Thursday, July 12, 2012

MARGARET

Margaret (weird title to me. Taken from a poem which somehow grapples with death and has great meaning to the director, Kenneth Lonergan but not to those of us seeing the movie) is one of those movies that could easily be as much about how the movie was made and all the machinations surrounding it than the actual movie itself: disputes, editing, lawsuits. I'd read about it and then heard a long interview with the director by Terry Gross on NPR. However, that is a sidebar, the movie is fantastic. The performances of Anna Paquin and J. Smith-Cameron who plays Paquin’s mother is Academy Award acting if I've ever seen it.

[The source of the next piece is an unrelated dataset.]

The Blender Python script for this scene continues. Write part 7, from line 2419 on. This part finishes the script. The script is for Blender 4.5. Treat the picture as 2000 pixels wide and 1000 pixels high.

Any parent who is involved with a narcissistic teenager will love this movie. In fact, if there were any way to insist that parents see this movie, relationships could possibly be repaired on a national basis. Parents would realize, "my selfish and disrespectful" teenager is par for the course. I can't say enough about the acting. In the movie, the mother and daughter team is realistic and movingly captured on-screen better than any movie I've seen. "Margaret" has everything: great story, good acting, funny while being sad. The sexual stuff with the teenagers was humorous and awkward, the way it is with kids--well done. With Matt Damon, the teacher, could as well have been omitted. There was a kid brother who got no attention and obviously a neat kid. He mainly gets yelled at. What is it with that? Rent this movie. A masterpiece as some have called it. Maybe?